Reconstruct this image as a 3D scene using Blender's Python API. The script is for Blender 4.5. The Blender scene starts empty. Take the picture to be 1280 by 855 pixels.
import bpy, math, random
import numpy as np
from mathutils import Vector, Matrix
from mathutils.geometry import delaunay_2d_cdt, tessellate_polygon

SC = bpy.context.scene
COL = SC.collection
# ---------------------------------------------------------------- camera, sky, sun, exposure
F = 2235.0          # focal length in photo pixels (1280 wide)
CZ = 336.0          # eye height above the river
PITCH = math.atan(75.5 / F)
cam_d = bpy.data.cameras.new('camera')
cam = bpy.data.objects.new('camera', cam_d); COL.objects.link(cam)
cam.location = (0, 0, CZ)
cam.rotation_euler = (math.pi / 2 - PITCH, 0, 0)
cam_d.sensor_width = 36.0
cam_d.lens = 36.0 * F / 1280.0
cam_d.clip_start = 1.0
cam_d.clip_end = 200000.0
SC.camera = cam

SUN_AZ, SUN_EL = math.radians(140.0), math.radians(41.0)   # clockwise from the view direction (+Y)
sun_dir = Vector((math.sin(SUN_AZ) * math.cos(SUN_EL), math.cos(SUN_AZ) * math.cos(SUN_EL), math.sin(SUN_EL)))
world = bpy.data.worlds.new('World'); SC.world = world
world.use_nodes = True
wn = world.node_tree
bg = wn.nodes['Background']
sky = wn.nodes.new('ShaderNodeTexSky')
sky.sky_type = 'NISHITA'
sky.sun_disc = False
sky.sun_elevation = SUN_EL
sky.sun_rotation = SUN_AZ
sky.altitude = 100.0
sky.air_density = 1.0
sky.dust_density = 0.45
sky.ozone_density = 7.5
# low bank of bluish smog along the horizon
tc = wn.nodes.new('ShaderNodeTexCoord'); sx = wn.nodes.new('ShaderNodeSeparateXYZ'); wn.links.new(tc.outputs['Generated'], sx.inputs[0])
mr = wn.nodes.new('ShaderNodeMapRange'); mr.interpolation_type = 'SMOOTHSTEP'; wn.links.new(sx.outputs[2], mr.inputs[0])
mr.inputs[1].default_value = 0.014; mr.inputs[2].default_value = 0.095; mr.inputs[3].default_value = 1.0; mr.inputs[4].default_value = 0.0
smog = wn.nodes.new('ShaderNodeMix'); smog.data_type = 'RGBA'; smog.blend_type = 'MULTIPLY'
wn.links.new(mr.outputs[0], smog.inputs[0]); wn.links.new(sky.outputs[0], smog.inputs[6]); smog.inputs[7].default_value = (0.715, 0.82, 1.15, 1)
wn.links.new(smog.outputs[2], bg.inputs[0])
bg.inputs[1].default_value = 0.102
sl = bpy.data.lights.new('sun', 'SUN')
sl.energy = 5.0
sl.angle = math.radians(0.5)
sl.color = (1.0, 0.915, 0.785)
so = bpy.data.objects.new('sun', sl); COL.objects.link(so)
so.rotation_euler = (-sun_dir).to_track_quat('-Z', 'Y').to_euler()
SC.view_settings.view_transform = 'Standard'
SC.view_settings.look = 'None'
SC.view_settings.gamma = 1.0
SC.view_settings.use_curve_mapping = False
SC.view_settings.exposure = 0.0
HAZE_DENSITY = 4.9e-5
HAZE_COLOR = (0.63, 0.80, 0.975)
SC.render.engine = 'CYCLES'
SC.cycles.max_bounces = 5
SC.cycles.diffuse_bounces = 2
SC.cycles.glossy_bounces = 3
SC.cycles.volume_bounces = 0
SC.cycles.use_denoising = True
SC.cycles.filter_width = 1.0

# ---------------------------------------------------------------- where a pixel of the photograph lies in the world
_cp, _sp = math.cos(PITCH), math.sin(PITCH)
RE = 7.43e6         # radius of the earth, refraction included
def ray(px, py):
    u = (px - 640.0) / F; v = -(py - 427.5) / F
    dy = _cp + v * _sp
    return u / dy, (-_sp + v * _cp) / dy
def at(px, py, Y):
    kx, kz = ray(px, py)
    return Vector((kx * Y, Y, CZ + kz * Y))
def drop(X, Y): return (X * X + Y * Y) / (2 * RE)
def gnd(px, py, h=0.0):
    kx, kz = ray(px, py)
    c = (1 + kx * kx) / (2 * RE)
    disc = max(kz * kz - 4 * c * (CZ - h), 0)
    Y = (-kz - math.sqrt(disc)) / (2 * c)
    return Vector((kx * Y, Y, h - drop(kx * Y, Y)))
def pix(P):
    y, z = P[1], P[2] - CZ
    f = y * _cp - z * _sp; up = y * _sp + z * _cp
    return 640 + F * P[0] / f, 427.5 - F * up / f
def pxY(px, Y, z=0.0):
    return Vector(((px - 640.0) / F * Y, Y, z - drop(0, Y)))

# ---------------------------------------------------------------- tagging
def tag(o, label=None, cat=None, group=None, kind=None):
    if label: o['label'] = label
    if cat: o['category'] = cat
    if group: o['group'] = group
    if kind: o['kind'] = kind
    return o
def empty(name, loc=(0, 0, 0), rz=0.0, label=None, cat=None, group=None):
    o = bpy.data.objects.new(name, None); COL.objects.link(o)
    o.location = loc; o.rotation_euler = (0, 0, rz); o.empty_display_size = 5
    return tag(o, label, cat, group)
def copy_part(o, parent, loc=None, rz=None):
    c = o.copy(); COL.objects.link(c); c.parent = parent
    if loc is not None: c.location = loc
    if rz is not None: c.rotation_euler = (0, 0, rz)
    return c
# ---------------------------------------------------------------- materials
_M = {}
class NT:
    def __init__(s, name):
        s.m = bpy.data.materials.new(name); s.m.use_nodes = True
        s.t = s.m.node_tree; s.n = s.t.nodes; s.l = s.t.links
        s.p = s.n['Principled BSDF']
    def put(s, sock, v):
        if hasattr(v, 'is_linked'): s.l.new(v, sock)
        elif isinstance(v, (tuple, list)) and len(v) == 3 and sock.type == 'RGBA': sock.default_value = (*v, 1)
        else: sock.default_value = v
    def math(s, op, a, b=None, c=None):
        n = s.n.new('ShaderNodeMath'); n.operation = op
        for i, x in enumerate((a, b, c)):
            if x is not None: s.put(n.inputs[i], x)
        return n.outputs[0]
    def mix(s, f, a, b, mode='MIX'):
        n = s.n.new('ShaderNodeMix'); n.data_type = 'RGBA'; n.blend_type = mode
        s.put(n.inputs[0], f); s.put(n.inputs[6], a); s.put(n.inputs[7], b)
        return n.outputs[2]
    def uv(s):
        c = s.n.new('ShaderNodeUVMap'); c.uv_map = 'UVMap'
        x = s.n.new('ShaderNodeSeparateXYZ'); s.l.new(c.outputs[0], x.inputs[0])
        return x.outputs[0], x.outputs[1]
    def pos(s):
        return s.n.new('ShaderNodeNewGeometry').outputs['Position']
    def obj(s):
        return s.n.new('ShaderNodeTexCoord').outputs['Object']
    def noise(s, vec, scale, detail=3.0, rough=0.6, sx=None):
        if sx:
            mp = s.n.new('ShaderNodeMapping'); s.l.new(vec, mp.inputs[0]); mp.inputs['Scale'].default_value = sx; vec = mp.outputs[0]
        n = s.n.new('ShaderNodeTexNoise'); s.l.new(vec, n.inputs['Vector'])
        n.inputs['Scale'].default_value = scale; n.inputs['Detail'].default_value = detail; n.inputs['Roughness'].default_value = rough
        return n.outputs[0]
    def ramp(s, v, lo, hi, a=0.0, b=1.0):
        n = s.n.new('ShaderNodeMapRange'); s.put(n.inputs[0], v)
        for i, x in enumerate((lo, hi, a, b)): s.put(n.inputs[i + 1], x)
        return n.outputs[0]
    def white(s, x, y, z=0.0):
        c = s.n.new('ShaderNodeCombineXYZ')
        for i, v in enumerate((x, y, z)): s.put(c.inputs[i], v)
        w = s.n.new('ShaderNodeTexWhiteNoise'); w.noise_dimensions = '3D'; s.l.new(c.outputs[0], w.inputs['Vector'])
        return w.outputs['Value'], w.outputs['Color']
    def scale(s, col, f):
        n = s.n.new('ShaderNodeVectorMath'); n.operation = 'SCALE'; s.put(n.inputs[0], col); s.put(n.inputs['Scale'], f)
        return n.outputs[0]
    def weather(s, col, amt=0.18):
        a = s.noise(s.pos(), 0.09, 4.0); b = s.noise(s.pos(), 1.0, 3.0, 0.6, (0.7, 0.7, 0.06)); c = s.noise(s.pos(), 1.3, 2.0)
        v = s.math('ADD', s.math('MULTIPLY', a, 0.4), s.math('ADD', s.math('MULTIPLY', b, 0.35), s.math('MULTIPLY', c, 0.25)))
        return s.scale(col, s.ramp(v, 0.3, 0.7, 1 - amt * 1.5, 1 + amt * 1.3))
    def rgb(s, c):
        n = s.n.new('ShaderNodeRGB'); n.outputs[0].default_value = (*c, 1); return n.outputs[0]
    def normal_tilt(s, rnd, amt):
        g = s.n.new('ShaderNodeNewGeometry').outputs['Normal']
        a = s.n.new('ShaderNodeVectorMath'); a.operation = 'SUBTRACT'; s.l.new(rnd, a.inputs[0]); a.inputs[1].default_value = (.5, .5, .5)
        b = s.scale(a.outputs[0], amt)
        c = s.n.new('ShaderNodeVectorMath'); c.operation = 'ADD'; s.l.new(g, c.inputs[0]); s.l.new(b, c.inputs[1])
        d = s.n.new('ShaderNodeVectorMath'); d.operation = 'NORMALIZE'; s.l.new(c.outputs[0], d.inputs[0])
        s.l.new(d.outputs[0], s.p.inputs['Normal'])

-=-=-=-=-

* Task statement
Your task is to quote the lines above, beginning with the first and ending with the one that holds "from mathutils.geometry import".

* Task result
Reconstruct this image as a 3D scene using Blender's Python API. The script is for Blender 4.5. The Blender scene starts empty. Take the picture to be 1280 by 855 pixels.
import bpy, math, random
import numpy as np
from mathutils import Vector, Matrix
from mathutils.geometry import delaunay_2d_cdt, tessellate_polygon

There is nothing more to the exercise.